Schretzmann-Myers said some of the council members claimed the schoolhouse would be safer and more visible in the new location. But the real reason they supported the move, she said, was because a developer of a proposed planned-unit development wanted the original schoolhouse site for a parking lot.

On Jan. 3, 2012, Windermere voters overwhelmingly passed a charter amendment to preserve the schoolhouse at its original spot.

Looking back

John Armstrong, who is the council liaison for the Historical Preservation Board, said his father — also named John Armstrong — was the only one of the nine Armstrong children who was born in the schoolhouse/home.

“He was born in 1921, in the addition,” he said. “The rest were born in North Carolina.”

Armstrong recalled his aunts and uncles telling stories of how they loved growing up in Windermere because of the seven lakes that surrounded them.

“Back then, Windermere was even less built up,” Armstrong said. “But the schoolhouse wasn’t really impressive to them. It was their kitchen, and it wasn’t really historical.”

The possible relocation of the schoolhouse in 2011, however, stirred something inside him.

“That’s when I got involved in politics,” said Armstrong, who began his first two-year term on the council in 2012. “We fought to keep it on its historical site. That was my family’s purpose (in donating the property to the town).”

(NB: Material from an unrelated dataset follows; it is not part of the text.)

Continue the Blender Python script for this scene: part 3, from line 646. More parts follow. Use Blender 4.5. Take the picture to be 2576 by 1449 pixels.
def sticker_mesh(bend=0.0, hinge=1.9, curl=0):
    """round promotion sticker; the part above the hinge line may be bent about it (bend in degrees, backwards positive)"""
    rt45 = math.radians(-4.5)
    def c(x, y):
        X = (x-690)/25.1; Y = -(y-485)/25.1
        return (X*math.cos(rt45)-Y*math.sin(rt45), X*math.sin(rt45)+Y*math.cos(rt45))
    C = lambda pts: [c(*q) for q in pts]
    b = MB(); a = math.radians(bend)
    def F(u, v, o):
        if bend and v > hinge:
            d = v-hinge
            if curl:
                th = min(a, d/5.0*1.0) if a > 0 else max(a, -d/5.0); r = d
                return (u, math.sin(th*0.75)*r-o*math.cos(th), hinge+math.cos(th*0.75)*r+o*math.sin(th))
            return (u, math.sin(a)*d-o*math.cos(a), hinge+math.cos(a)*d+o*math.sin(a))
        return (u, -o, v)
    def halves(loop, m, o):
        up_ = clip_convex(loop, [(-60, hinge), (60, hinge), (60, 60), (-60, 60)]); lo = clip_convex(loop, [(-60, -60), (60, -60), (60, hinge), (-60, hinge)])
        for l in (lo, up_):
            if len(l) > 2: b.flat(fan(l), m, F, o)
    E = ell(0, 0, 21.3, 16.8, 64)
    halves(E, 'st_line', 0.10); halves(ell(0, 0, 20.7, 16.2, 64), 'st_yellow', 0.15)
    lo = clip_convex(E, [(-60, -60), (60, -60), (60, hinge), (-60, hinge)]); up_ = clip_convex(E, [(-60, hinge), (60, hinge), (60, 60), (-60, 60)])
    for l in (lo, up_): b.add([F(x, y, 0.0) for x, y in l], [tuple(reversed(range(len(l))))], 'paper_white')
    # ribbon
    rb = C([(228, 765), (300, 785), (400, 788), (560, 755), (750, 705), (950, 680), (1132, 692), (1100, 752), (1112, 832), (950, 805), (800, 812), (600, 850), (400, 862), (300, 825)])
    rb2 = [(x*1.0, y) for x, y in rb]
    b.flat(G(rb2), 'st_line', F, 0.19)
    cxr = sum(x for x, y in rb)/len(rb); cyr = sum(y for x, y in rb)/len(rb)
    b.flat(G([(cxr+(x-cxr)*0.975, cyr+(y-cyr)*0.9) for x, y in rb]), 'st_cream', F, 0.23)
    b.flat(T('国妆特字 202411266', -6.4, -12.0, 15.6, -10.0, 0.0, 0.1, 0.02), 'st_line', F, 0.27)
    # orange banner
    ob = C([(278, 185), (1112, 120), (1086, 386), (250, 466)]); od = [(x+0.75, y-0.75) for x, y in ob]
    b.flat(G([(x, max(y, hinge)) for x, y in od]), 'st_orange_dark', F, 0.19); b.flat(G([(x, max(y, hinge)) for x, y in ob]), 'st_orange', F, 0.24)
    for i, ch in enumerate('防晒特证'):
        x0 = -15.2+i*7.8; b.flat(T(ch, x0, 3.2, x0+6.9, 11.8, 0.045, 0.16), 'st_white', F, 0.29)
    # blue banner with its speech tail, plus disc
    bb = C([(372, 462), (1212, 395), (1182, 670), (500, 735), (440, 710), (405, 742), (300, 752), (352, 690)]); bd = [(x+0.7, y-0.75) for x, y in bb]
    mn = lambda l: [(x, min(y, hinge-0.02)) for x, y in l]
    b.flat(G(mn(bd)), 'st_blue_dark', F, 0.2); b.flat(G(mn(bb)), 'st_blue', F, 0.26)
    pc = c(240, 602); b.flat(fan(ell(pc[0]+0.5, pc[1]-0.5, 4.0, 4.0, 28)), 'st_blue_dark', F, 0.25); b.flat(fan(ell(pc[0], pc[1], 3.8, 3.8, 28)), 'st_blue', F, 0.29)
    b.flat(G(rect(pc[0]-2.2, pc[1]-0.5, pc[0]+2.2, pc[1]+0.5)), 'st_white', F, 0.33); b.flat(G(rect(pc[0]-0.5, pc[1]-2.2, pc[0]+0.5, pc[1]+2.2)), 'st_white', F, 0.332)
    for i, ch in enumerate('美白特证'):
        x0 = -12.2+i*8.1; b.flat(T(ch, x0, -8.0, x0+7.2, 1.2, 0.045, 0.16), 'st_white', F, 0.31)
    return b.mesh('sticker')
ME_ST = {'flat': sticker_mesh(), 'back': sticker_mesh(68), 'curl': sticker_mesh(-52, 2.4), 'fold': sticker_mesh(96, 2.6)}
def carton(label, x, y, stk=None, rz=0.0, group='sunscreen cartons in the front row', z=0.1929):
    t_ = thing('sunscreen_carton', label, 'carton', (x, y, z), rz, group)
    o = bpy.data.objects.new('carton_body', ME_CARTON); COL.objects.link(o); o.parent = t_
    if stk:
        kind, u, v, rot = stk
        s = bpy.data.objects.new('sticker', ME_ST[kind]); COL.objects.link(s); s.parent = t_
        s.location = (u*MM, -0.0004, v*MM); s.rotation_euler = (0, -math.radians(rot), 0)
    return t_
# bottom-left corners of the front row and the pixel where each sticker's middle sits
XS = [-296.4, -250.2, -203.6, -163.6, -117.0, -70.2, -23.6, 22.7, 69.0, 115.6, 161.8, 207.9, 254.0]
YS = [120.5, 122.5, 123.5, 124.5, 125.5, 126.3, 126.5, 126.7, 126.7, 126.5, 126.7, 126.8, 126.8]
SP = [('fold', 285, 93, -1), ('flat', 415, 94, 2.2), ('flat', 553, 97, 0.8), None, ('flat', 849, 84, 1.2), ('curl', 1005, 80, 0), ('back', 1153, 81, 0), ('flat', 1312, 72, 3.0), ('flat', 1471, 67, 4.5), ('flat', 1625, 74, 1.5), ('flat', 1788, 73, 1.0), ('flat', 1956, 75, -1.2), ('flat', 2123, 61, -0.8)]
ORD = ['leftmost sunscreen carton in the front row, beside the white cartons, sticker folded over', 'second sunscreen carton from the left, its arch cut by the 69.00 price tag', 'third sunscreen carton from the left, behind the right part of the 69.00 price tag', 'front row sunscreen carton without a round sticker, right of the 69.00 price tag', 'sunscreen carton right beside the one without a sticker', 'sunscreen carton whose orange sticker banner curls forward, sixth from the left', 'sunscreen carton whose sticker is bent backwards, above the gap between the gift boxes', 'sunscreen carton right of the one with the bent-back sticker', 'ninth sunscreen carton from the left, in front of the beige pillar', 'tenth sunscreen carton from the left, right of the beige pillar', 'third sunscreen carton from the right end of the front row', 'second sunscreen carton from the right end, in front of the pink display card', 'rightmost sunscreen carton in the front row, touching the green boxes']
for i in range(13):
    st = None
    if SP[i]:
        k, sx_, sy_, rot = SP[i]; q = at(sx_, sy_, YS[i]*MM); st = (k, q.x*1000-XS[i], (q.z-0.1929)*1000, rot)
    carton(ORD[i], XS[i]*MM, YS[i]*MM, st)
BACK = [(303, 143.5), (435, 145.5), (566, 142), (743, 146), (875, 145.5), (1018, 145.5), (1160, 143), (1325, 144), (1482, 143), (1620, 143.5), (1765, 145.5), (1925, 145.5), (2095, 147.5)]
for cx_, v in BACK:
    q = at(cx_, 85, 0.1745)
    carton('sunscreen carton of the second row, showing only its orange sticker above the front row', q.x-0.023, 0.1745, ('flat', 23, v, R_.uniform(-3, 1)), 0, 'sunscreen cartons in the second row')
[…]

Windermere native Roger Seidner, 88, said his father and former Windermere Town Council Member, Frances L. Seidner, attended school at the 1887 schoolhouse for about two years, from around 1913-1915.

“His sister and her husband had the first store in Windermere,” Seidner said. “He was staying with them when he went to school. It was small, but probably more efficient than some of the schools that we have now.”

Seidner’s mother, Jessie White-Seidner, taught at the larger 1916 school from about 1927-1930 and from 1936 until she retired in the 1960s.

Roger Seidner attended the 1916 school and served as pastor of the old Windermere Union Church from 1968-1988. The 1887 schoolhouse became the first meeting place for this church in about 1912, said Seidner, who was a good friend of Council Member Armstrong’s father.

The preservation of the schoolhouse “means more to the Armstrong family,” Seidner said. “I have had memorial services for half a dozen members of that family.”